週末から寺地はるなさんの『水を縫う』を読んでいました(*'▽')
寺地はるなさんは、今までに『わたしの良い子』、『彼女が天使でなくなる日』
『月のぶどう』、『ビオレタ』、『ミナトホテルの裏庭には』を読みました。
いつも社会問題というと大げさかもしれませんが、
身近に転がる小さな問題も取り上げ、スパンと正論で返してくれる登場人物が、
読んでいてとても気持ちがいいです!
新しい価値観を与えてくれる作品ばかりです。
『水を縫う』は、手芸や刺繍が大好きな男子高校生と、可愛いもの、女の子らしいものに抵抗を感じている姉。
その兄弟の母親は『別に偉くならなくてもいいから、普通に大学へ行って、普通に就職をして、普通の幸せな人生を歩んで欲しい。』と願っているシングルマザーで女手一つで、兄弟育ててきた母。
母親は手作り=愛情の大きさという考え方にコンプレックスを抱えている。
兄弟の父親は、デザイナーを目指していたが、その夢は叶わなかったが、
服を作るのが好きで、縫製工場で現在働いている。お金の管理ができず、どこか頼りない父。
姉の結婚に伴い、華やかなもの、可愛らしいものが苦手な姉は、
キラキラとした結婚式や、ドレスが苦手で、本当は式はしたくなかったが、
義理の両親の意向もあって、式を挙げることに。
でも、着たいと思えるドレスが見つからない。
そんなとき弟がウェディングドレスを僕が作りたいと言い出し、作り始めたものの、
姉は露出したものや、リボンなどの装飾も嫌だと言い、デザイン画が完成しない。
弟は離婚した父に連絡をして、ドレスづくりの相談をし、ガーゼ素材で、着心地がよく、
装飾のないシンプルなドレスを作りあげる。
そこに弟は白い糸と銀色の糸で刺繍をすることに。
しかし図案が浮かばず、お花もレースも、リボンも姉のイメージに合わない。
そして姉の水青(みお)という名前の由来を父に聞き、
水の流れるような刺繍をドレスに施すというお話。
男らしさ、女らしさ、いい母親、いい父親、普通、それらが揃わない家族。
そういうものに縛られたり、逆に抵抗したりしないで、
ただただ自分らしさ、好きなもの、心地のいいものを各々が選び、
各々を尊重できることが、普通に意識しないでいい世の中になったらいいなと思った。
発達障害者は、自分の脳の特性や、感覚から、
どうしても選びたくても選べないものがあるように思う。
普通になりたくても、なれないような。なりたいと思っていないこともあったり、、、
いつも世間の軌道が外れすぎないように頑張るけど、体が付いてこなかったり。
もしかしたら、そうした世間にある固定概念、当たり前、普通を壊してくれる存在なのかもしれません。

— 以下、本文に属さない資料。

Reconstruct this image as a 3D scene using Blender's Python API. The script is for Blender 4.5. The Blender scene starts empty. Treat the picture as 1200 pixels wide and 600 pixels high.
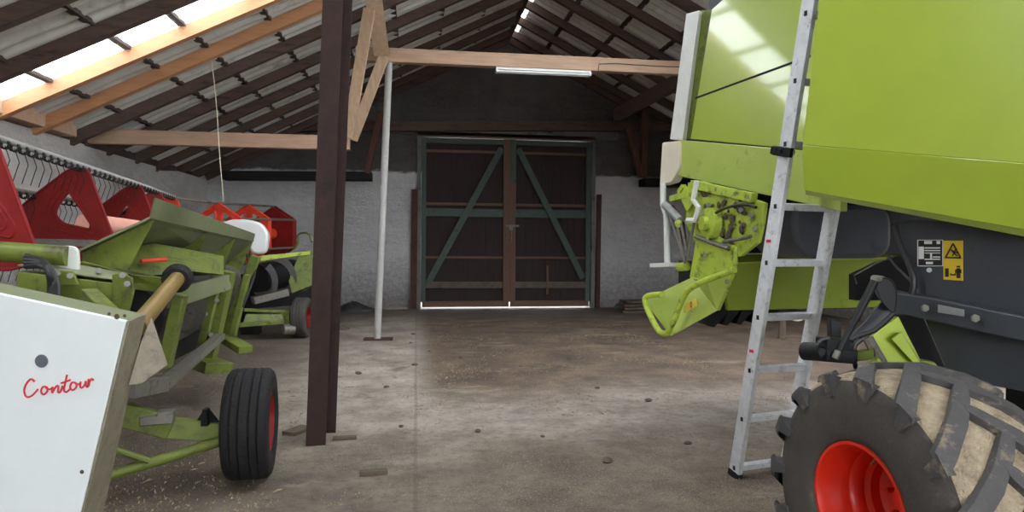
import bpy, bmesh, math, random
from mathutils import Vector as V, Matrix, noise
random.seed(7)
PI = math.pi
SC = bpy.context.scene
COL = SC.collection

# ------------------------------------------------------------------ camera
F, EYE = 778.0, 1.7
CR = (Matrix.Rotation(math.radians(-8.2), 3, 'Z') @ Matrix.Rotation(PI/2 + math.radians(-1.1), 3, 'X')
      @ Matrix.Rotation(math.radians(.43), 3, 'Z'))
C0 = V((0, 0, EYE))
cd = bpy.data.cameras.new('camera'); cam = bpy.data.objects.new('camera', cd); COL.objects.link(cam)
cam.matrix_world = Matrix.Translation(C0) @ CR.to_4x4()
cd.sensor_width = 36; cd.lens = 36*F/1200; cd.clip_end = 200
SC.camera = cam

def at(px, py, D=None, X=None, Y=None, Z=None, k=.20, y0=4.4):
    """point on the sight line of a measured picture position, at a depth / on a world plane"""
    r = CR @ V(((px-600)/F, (300-py)/F, -1))
    if D is not None: t = D
    elif X is not None: t = (X+k*y0)/(r.x+k*r.y)      # plane along the combine's side, slightly turned
    elif Y is not None: t = Y/r.y
    else: t = (Z-EYE)/r.z
    return C0 + r*t

# ------------------------------------------------------------------ materials
def lin(c):
    return tuple(((v/255)/12.92 if v/255 <= .04045 else ((v/255+.055)/1.055)**2.4) for v in c) + (1,)
MATS = {}
def pm(name, rgb, rough=.5, metal=0, var=.18, scale=6, dirt=None, damt=.5, dscale=3, bump=0, bscale=40, stretch=(1,1,1), coat=0, spec=.5):
    m = bpy.data.materials.new(name); m.use_nodes = True
    nt = m.node_tree; N = nt.nodes; L = nt.links
    b = N['Principled BSDF']
    tc = N.new('ShaderNodeTexCoord'); mp = N.new('ShaderNodeMapping'); mp.inputs['Scale'].default_value = stretch
    L.new(tc.outputs['Object'], mp.inputs[0])
    n1 = N.new('ShaderNodeTexNoise'); n1.inputs['Scale'].default_value = scale; n1.inputs['Detail'].default_value = 6
    n1.inputs['Roughness'].default_value = .65
    L.new(mp.outputs[0], n1.inputs['Vector'])
    r = N.new('ShaderNodeValToRGB'); c = lin(rgb)
    r.color_ramp.elements[0].position = .3; r.color_ramp.elements[1].position = .7
    r.color_ramp.elements[0].color = tuple(max(0, v*(1-var)) for v in c[:3])+(1,)
    r.color_ramp.elements[1].color = tuple(min(1, v*(1+var)) for v in c[:3])+(1,)
    L.new(n1.outputs[0], r.inputs[0]); out = r.outputs[0]
    if dirt:
        n2 = N.new('ShaderNodeTexNoise'); n2.inputs['Scale'].default_value = dscale; n2.inputs['Detail'].default_value = 9
        n2.inputs['Roughness'].default_value = .7
        L.new(mp.outputs[0], n2.inputs['Vector'])
        r2 = N.new('ShaderNodeValToRGB'); p = .72 - damt*.4
        r2.color_ramp.elements[0].position = p; r2.color_ramp.elements[1].position = min(1, p+.16)
        L.new(n2.outputs[0], r2.inputs[0])
        mx = N.new('ShaderNodeMix'); mx.data_type = 'RGBA'
        L.new(r2.outputs[0], mx.inputs[0]); L.new(out, mx.inputs[6]); mx.inputs[7].default_value = lin(dirt)
        out = mx.outputs[2]
    L.new(out, b.inputs['Base Color'])
    b.inputs['Roughness'].default_value = rough; b.inputs['Metallic'].default_value = metal
    b.inputs['Coat Weight'].default_value = coat; b.inputs['Coat Roughness'].default_value = .07
    b.inputs['Specular IOR Level'].default_value = spec
    if bump:
        n3 = N.new('ShaderNodeTexNoise'); n3.inputs['Scale'].default_value = bscale; n3.inputs['Detail'].default_value = 5
        L.new(mp.outputs[0], n3.inputs['Vector'])
        bp = N.new('ShaderNodeBump'); bp.inputs['Strength'].default_value = bump; bp.inputs['Distance'].default_value = .02
        L.new(n3.outputs[0], bp.inputs['Height']); L.new(bp.outputs[0], b.inputs['Normal'])
    MATS[name] = m
    return m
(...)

学校の集団行動、自分で考えて行動する力、好きなことを伸ばすこと、
これからはもっと個々の時代なのかもしれません。
個々の時代を楽しく生きていくには?とふと考えた時に、
一人の人間が一生に出来ることは限られている。
だからこそ、得意、好きなことを伸ばして、夢中になって取り組むこと、
突き詰める力は、個々をより一層輝かせるし、強固なものにするのでは?と思いました。